Pennsylvania not joining in chorus of states regulating commission disclosure
While his mid-Atlantic neighbors ponder regulations to force agents and brokers to disclose their commissions, Pennsylvania Insurance Commissioner Joel Ario says no such discussion is coming to his state.
Since the beginning of the year, several border states, including Maryland, New York and New Jersey, are either considering or enacted regulations in writing regarding new disclosure regulations for the insurance industry.

Joel Ario
“We’ve not been approached about this by the agent side, the consumer side or company side to say ‘this is a problem that needs to be fixed,’” Ario told IFAwebnews.com. “If people propose to me to have the discussion, I will have it. No one has proposed that to me yet.”

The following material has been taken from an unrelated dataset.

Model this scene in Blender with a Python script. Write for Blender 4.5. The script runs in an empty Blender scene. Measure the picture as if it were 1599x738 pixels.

While no formal proposals are forthcoming from the Pennsylvania Insurance Department, Ario said there are other changes to state law he would support.
Currently, there are no disclosures required if agents collect all of their compensation from an insurance carrier, Ario said, but regulations that dictate disclosure for all compensation coming from the consumer.
The “hard situation,” he said, is the middle where an agent collects some compensation from the carrier and some from the customer.
During his tenure as Oregon’s insurance commissioner, Ario closed that loophole and would do the same in Pennsylvania.
“If I were writing the laws myself, I would say in that situation, you should disclose,” Ario said. “You should comply with the disclosure requirements already there for compensation you are collecting from the customer, but you should also disclose the fact you are collecting commission. Somebody in that situation may believe that they are paying you and they are the only source of revenue to you, so I think the case for commission disclosure there is a good case.”
No complaints
Ario said the issue of commission disclosure is not a source of complaints coming into the Pennsylvania Insurance Department.
Complaints that do come in, he said, usually involve agents trying to collect for more than what he calls “core services,” such as an application fee.
“We do go after those cases,” he said. “There is a consumer protection function there and we do want to make sure if somebody is collecting both commission and other compensation from the customer, that they are collecting for value added, real services on top of the core, commission-based services that are provided.”
Ario noted that the issue of disclosure came from brokerage Marsh & McLennan in New York and actions against contingent commissions and alleged steering of business.
The commissioner said that action was to “correct a problem that had been identified, so it doesn’t mean the remedial action should apply to everyone, just those who violate the law.”
“The problem with Marsh was they had too much market leverage and they abused it and to apply the same rule to someone else because of the position they are in …with less market coverage is a false consistency,” he said.